The trap of design Onanism

There is a pattern of practice common in the digital design industry today that needs to be talked about. It’s particularly insidious because by its nature it masquerades as a thing to be celebrated, not expunged. I call it Design Onanism.
Design Onanism is any action that appears to be in service of producing a better product for the user, but is actually done primarily to satisfy the self-interest of the designer.
Onanism, in modern parlance, has come to be synonymous with masturbation, but for our purposes this definition is too reductive. So what is Onanism? Or rather, who was Onan?
In the Old Testament, Onan was the second son of Judah. His older brother, Er, was married to a woman named Tamar. One day, God slew Er for being wicked. Judah told Onan that he had a duty to his brother to make children with Tamar. This was a practice back in that day called Levirate Marriage.

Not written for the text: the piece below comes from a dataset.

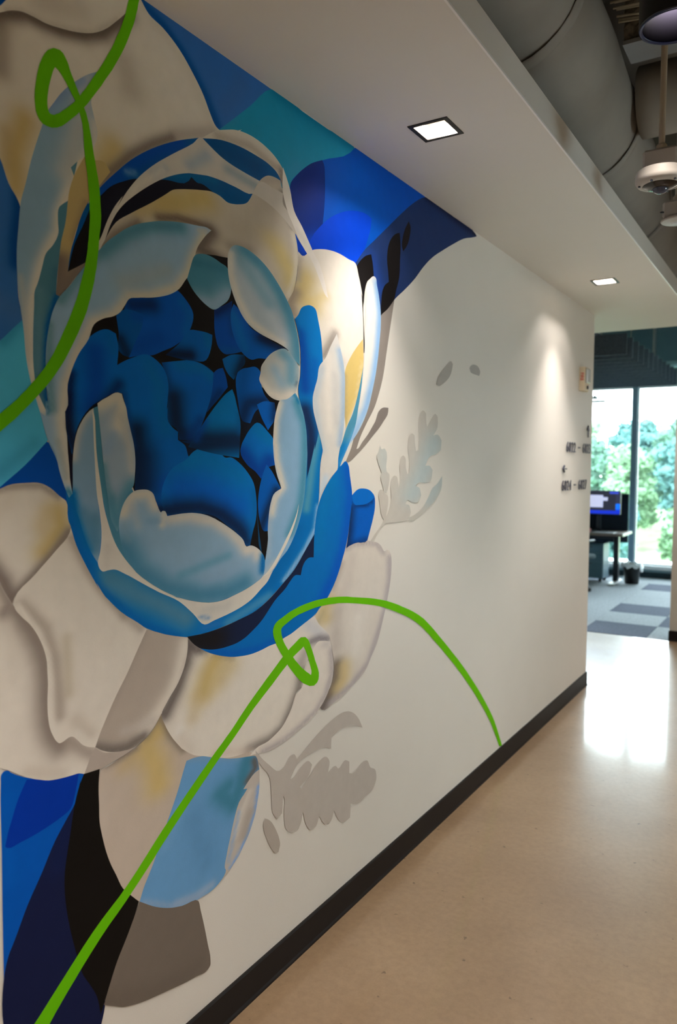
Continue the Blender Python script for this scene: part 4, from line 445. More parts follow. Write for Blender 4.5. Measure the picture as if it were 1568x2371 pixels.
LINES=[
('painted_line',[(1325,2747),(1324,2742),(1322,2735),(1320,2726),(1318,2716),(1315,2706),(1312,2695),(1309,2684),(1305,2671),(1300,2658),(1294,2643),(1287,2627),(1279,2612),(1272,2596),(1264,2580),(1255,2565),(1246,2549),(1237,2534),(1227,2518),(1217,2503),(1207,2488),(1197,2473),(1188,2459),(1178,2446),(1170,2434),(1161,2423),(1152,2413),(1143,2404),(1135,2396),(1125,2387),(1117,2379),(1109,2374),(1105,2371),(1102,2370),(1098,2369),(1095,2369),(1092,2370),(1090,2373),(1088,2378),(1087,2386),(1087,2395),(1088,2404),(1090,2415),(1092,2426),(1095,2436),(1098,2446),(1101,2456),(1104,2464),(1108,2471),(1111,2476),(1114,2479),(1114,2478),(1106,2472),(1098,2472),(1099,2473),(1103,2472),(1107,2471),(1111,2470),(1116,2468),(1120,2465),(1125,2461),(1130,2456),(1135,2451),(1140,2445),(1145,2439),(1150,2432),(1156,2426),(1161,2419),(1165,2411),(1169,2404),(1172,2397),(1175,2389),(1178,2378),(1180,2364),(1181,2347),(1182,2329),(1184,2312),(1186,2296),(1189,2280),(1191,2265),(1192,2249),(1194,2233),(1195,2216),(1195,2199),(1196,2185),(1195,2173),(1194,2162),(1193,2152),(1192,2142),(1191,2131),(1189,2121),(1188,2110),(1186,2098),(1183,2085),(1180,2071),(1176,2056),(1171,2041),(1166,2025),(1161,2008),(1155,1991),(1148,1975),(1141,1959),(1134,1944),(1126,1928),(1118,1913),(1110,1897),(1101,1881),(1093,1866),(1084,1853),(1075,1840),(1066,1828),(1056,1817),(1046,1805),(1035,1794),(1024,1782),(1012,1771),(1001,1760),(988,1749),(975,1739),(963,1729),(953,1721),(944,1715),(937,1710),(930,1707),(925,1704)],[(1357,2760),(1356,2755),(1354,2747),(1352,2738),(1350,2728),(1347,2718),(1345,2707),(1341,2694),(1337,2680),(1332,2665),(1325,2649),(1318,2632),(1311,2616),(1303,2599),(1294,2582),(1285,2566),(1275,2549),(1265,2532),(1254,2516),(1243,2500),(1233,2484),(1222,2469),(1212,2455),(1202,2441),(1192,2427),(1182,2415),(1172,2404),(1163,2393),(1153,2383),(1144,2374),(1134,2364),(1123,2354),(1110,2346),(1097,2341),(1085,2340),(1075,2341),(1067,2346),(1062,2353),(1058,2362),(1057,2372),(1056,2382),(1056,2393),(1057,2405),(1059,2417),(1061,2428),(1063,2438),(1066,2449),(1069,2460),(1073,2469),(1077,2478),(1082,2487),(1090,2498),(1105,2509),(1121,2512),(1129,2509),(1133,2505),(1137,2500),(1140,2496),(1143,2491),(1145,2485),(1148,2479),(1151,2473),(1155,2467),(1159,2460),(1163,2453),(1168,2445),(1172,2438),(1177,2430),(1181,2422),(1185,2414),(1189,2407),(1192,2398),(1196,2387),(1199,2373),(1203,2357),(1206,2340),(1209,2323),(1213,2308),(1216,2292),(1220,2277),(1223,2261),(1225,2244),(1226,2226),(1227,2209),(1228,2194),(1227,2180),(1226,2169),(1224,2158),(1222,2148),(1221,2137),(1220,2126),(1219,2115),(1217,2102),(1215,2089),(1213,2074),(1209,2058),(1206,2042),(1201,2025),(1196,2008),(1190,1990),(1184,1972),(1176,1954),(1168,1938),(1160,1921),(1151,1905),(1142,1889),(1132,1872),(1123,1857),(1112,1841),(1102,1828),(1092,1815),(1081,1802),(1070,1790),(1058,1778),(1046,1766),(1034,1754),(1022,1743),(1009,1731),(996,1719),(983,1709),(972,1700),(962,1692),(953,1687),(946,1682),(941,1680)],(108,200,6)),
('painted_line',[(1021,353),(1025,357),(1031,362),(1039,368),(1049,376),(1059,385),(1071,397),(1085,409),(1102,424),(1123,441),(1148,462),(1174,482),(1201,502),(1226,519),(1253,535),(1280,552),(1308,571),(1338,592),(1370,615),(1401,639),(1430,660),(1455,678),(1478,694),(1500,710),(1523,725),(1548,742),(1573,759),(1598,776),(1622,792),(1644,806),(1665,819),(1685,831),(1705,844),(1726,858),(1746,872),(1766,885),(1787,899),(1810,912),(1833,925),(1857,938),(1881,951),(1906,966),(1932,981),(1957,994),(1978,1006),(1996,1015),(2012,1021),(2026,1026),(2038,1030),(2049,1035),(2056,1039),(2056,1040),(2045,1042),(2042,1044),(2047,1040),(2054,1031),(2061,1022),(2067,1012),(2073,1001),(2079,989),(2084,978),(2089,966),(2094,954),(2098,944),(2098,936),(2095,931),(2090,927),(2086,926),(2090,928),(2100,927),(2097,929),(2089,934),(2079,941),(2067,948),(2055,957),(2042,966),(2030,976),(2017,988),(2004,999),(1992,1012),(1980,1024),(1968,1037),(1958,1049),(1948,1061),(1940,1072),(1935,1081),(1931,1090),(1928,1097),(1927,1104),(1926,1109),(1926,1113),(1927,1116),(1929,1118),(1934,1121),(1941,1124),(1951,1127),(1963,1131),(1976,1135),(1989,1139),(2003,1142),(2022,1146),(2047,1148),(2076,1151),(2109,1153),(2140,1154),(2171,1153),(2204,1152),(2236,1149),(2268,1147),(2297,1143),(2325,1139),(2354,1134),(2388,1128),(2429,1120),(2475,1111),(2522,1101),(2568,1090),(2612,1077),(2655,1064),(2699,1049),(2744,1033),(2788,1017),(2831,1000),(2873,981),(2917,959),(2963,933),(3013,901),(3064,866),(3118,830),(3173,793),(3230,753),(3287,713),(3344,671),(3402,627),(3460,582),(3518,536),(3573,490),(3625,445),(3676,401),(3723,358),(3764,318),(3798,283),(3825,252),(3849,223),(3871,196),(3893,170),(3912,146),(3929,125),(3941,111)],[(991,392),(996,394),(1003,398),(1011,403),(1021,409),(1032,417),(1045,427),(1060,439),(1077,452),(1099,469),(1124,488),(1150,508),(1177,527),(1204,544),(1231,559),(1259,574),(1287,592),(1317,613),(1347,636),(1378,660),(1406,681),(1432,699),(1455,715),(1477,730),(1500,746),(1524,762),(1549,779),(1574,795),(1598,811),(1620,825),(1641,837),(1661,850),(1681,862),(1701,876),(1720,890),(1740,904),(1760,918),(1782,932),(1804,946),(1827,960),(1849,974),(1873,988),(1898,1003),(1922,1018),(1943,1030),(1962,1039),(1978,1047),(1992,1052),(2003,1057),(2013,1061),(2022,1065),(2035,1069),(2061,1065),(2077,1054),(2085,1043),(2091,1033),(2096,1023),(2102,1012),(2108,1000),(2114,988),(2119,976),(2126,964),(2133,951),(2139,939),(2143,927),(2143,915),(2141,905),(2133,896),(2114,890),(2087,895),(2068,904),(2052,912),(2039,921),(2026,931),(2013,942),(2000,954),(1988,966),(1976,978),(1964,991),(1953,1005),(1942,1018),(1931,1031),(1920,1044),(1911,1057),(1902,1069),(1896,1080),(1890,1090),(1886,1100),(1884,1109),(1883,1117),(1885,1124),(1888,1131),(1895,1138),(1904,1143),(1915,1147),(1927,1150),(1939,1153),(1951,1157),(1965,1161),(1983,1165),(2004,1168),(2030,1172),(2061,1175),(2095,1177),(2128,1178),(2162,1177),(2197,1176),(2231,1173),(2265,1170),(2296,1166),(2326,1162),(2356,1156),(2391,1150),(2432,1143),(2479,1135),(2529,1125),(2579,1114),(2627,1102),(2674,1088),(2722,1073),(2769,1056),(2816,1040),(2863,1022),(2912,1001),(2963,976),(3014,945),(3066,912),(3118,876),(3172,839),(3227,801),(3285,760),(3345,718),(3403,675),(3462,630),(3520,583),(3578,536),(3633,489),(3685,443),(3735,397),(3781,353),(3822,312),(3855,275),(3880,243),(3902,214),(3921,187),(3940,161),(3957,137),(3971,117),(3980,103)],(108,200,6))]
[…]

Onan agreed, which meant that he would inherit his deceased brother’s possessions. But when Onan had sex with Tamar, he pulled out right before he gave himself over to la petite mort. Why? Because if he impregnated Tamar with a male child it would lessen his own inheritance. God did not like this, and slew Onan too.
Onan’s sin was that he went through the motions of fulfilling his duty to his brother, but his true motive was self-serving. Onan knew what he was doing, and he paid the price with his life. But often we don’t recognize Design Onanism in ourselves and in our teams because we haven’t examined our motives closely enough.
Design is a plan to create a desired outcome. That outcome has to be stated in terms of the intended user of the thing we are designing. If we don’t know who our user is we aren’t doing design. And it’s all over our jargon: user interface (UI), user experience (UX), user stories, user personas, user centered design, etc. In design, the user is holy.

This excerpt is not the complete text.